The weight is a monotonic topological property

Question

Achtung

If $X$ is a topological space for convenience we define $$ \omega(X):=\min\{|\mathcal{B}|:\mathcal{B}\quad\text{is a basis for }X\} $$ that is well define since the cardinal are well ordered.

Definition (1)

The weight $w(X)$ of a topological spaces $X$ is the following quantity $$ w(X):=\omega(X)+\aleph_0 $$ that is well defined, since $\omega(X)$ is defined.

Statement (2)

If $X$ and $Y$ are two homeomorphic topological spaces then $w(X)=w(Y)$.
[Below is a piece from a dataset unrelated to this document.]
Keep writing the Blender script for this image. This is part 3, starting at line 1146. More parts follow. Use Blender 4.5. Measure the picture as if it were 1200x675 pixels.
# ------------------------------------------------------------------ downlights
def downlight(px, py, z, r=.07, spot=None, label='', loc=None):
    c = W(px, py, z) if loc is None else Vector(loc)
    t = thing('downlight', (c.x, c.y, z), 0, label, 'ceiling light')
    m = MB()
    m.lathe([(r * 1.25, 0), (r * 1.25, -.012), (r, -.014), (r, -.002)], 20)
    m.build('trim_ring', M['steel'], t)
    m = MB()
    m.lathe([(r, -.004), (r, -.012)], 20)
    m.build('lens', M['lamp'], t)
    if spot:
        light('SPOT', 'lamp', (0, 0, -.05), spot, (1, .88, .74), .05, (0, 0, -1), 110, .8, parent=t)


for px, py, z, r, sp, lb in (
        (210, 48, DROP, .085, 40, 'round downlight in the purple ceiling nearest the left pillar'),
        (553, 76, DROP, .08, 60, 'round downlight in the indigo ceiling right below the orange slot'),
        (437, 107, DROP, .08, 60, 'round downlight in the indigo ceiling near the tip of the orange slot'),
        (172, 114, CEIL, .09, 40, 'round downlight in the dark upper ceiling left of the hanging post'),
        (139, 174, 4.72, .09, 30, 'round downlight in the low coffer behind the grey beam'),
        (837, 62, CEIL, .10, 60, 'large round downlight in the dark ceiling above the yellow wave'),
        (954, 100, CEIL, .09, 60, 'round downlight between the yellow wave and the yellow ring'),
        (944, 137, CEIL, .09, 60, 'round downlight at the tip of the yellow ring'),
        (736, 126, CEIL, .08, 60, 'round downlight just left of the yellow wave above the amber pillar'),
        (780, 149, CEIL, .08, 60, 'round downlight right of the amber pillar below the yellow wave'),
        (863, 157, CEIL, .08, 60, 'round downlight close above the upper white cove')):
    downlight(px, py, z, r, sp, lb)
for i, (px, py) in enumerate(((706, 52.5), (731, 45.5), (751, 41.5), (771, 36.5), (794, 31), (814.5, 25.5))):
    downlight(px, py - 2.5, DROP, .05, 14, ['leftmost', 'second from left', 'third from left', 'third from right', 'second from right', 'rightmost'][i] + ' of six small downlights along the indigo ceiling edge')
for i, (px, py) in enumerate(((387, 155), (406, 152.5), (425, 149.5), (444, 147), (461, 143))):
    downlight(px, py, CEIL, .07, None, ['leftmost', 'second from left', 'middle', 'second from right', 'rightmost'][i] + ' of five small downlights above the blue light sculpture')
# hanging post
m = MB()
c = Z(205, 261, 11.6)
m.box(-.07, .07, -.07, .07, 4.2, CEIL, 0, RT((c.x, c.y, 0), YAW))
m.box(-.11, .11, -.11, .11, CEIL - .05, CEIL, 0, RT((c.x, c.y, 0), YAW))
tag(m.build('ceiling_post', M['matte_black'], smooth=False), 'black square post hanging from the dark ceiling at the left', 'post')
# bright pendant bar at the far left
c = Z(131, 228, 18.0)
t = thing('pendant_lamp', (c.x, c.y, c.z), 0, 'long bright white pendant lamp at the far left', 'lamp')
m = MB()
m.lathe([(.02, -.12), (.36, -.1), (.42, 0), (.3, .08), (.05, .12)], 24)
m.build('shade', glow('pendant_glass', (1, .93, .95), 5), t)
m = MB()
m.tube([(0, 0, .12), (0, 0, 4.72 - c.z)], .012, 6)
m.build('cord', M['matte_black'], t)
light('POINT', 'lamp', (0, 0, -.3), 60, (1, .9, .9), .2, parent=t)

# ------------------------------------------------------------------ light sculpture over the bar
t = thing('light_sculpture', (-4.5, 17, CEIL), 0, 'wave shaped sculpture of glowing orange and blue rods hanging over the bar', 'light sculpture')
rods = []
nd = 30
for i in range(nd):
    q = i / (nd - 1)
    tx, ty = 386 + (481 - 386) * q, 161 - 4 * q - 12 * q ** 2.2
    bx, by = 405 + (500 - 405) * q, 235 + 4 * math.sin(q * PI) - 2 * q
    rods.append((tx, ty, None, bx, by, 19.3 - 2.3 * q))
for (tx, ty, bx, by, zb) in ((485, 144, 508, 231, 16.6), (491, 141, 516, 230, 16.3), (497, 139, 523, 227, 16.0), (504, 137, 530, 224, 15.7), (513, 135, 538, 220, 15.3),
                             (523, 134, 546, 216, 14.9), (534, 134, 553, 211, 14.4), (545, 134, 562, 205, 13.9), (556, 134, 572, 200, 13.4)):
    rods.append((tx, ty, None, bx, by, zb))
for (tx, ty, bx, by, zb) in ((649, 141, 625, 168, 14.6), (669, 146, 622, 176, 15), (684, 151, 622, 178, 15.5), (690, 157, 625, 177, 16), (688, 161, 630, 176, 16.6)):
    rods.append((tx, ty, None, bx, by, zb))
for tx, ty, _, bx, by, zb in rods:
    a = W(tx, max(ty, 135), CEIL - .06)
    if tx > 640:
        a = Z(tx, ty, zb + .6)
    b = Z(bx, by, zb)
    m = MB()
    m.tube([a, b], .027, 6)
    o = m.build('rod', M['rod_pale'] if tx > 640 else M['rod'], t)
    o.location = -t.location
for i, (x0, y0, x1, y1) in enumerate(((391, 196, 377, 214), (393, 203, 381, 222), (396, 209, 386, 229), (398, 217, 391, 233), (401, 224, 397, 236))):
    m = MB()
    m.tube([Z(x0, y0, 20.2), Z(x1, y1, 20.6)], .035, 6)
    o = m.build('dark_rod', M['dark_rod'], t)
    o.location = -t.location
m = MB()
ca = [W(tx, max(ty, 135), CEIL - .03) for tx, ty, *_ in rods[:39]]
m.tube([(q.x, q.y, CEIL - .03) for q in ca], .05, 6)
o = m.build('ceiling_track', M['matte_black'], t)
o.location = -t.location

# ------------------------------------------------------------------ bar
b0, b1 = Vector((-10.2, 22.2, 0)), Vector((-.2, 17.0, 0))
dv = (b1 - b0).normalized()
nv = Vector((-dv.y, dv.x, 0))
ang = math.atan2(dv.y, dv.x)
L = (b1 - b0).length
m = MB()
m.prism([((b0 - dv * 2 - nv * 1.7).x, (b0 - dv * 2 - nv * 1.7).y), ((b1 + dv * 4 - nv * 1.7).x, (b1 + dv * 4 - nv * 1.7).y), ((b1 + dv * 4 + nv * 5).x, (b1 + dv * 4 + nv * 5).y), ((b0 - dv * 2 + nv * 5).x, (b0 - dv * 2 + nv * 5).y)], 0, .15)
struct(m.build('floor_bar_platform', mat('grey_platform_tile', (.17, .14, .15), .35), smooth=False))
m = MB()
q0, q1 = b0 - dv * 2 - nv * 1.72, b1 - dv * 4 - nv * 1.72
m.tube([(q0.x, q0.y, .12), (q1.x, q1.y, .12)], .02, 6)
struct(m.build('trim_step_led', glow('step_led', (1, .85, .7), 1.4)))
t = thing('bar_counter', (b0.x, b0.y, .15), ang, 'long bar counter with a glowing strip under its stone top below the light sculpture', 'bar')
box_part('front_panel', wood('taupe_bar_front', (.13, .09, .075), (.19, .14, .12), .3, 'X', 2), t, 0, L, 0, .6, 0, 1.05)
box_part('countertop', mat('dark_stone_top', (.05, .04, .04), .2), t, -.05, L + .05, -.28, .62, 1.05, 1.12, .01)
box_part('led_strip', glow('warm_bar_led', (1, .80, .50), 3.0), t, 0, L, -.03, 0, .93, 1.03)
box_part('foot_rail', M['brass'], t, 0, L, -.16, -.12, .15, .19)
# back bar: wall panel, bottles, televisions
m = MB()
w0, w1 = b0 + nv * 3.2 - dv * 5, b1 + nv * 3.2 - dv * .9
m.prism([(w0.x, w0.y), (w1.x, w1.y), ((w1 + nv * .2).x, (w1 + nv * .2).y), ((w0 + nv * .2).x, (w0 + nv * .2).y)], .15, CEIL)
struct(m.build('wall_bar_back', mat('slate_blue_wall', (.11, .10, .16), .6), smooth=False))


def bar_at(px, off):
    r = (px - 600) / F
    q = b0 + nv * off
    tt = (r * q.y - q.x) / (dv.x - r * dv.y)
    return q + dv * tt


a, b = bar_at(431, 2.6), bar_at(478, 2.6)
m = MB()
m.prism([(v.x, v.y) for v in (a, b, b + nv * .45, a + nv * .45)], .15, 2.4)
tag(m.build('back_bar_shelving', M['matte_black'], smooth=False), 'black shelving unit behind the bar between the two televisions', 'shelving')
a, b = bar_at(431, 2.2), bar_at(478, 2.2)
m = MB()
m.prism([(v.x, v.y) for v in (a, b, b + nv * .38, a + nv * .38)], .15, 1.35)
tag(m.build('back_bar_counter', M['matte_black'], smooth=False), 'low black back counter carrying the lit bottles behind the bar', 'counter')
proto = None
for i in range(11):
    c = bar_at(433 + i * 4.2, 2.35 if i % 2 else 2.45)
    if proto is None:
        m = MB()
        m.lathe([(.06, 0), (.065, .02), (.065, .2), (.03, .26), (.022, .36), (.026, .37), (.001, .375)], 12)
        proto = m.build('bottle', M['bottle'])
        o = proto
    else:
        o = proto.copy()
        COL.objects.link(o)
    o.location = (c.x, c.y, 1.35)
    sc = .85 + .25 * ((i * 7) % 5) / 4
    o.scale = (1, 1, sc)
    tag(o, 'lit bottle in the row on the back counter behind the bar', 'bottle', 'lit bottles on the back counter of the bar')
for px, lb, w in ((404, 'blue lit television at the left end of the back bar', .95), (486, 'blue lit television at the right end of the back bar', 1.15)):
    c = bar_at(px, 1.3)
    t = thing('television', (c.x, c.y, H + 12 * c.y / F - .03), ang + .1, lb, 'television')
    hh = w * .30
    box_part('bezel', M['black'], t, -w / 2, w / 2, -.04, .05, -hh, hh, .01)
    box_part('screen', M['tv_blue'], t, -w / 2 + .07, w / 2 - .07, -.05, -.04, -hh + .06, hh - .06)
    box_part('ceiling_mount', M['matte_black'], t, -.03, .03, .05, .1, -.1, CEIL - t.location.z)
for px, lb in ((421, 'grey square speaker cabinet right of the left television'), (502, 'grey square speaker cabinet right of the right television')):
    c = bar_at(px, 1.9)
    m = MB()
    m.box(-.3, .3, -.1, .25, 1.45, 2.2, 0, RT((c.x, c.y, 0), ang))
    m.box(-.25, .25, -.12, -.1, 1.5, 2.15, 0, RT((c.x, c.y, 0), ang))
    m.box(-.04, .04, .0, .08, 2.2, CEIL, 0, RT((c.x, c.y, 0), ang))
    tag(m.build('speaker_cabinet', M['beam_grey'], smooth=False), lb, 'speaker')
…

Proof. So let be $X$ and $Y$ two topological spaces and we suppose that $h:X\rightarrow Y$ is an homeomorphism thus if $\mathcal{B}$ and $\mathcal{D}$ are bases of $X$ and $Y$ then the collection $\mathcal{B}'=\{h(B):B\in\mathcal{B}\}$ and $\mathcal{D}'=\{h^{-1}(D):D\in\mathcal{D}\}$ are bases of $Y$ and $X$ and so $\omega(Y)\le|\mathcal{B}'|$ and $\omega(X)\le|\mathcal{D}'|$. So since the $h$ is bjective it results that $|\mathcal{B}'|=|\mathcal{B}|$ and $|\mathcal{D}'|=|\mathcal{D}|$, thus if we choose $\mathcal{B}$ and $\mathcal{D}$ such that $|\mathcal{B}|=\omega(X)$ and $|\mathcal{D}|=\omega(Y)$ then it results that $\omega(X)=\omega(Y)$ and so $w(X):=\omega(X)+\aleph_0=\omega(Y)+\aleph_0=:w(Y)$.

Statement (3)

If $X$ is a topological space and $Y\subseteq X$ then $w(Y)\le w(X)$.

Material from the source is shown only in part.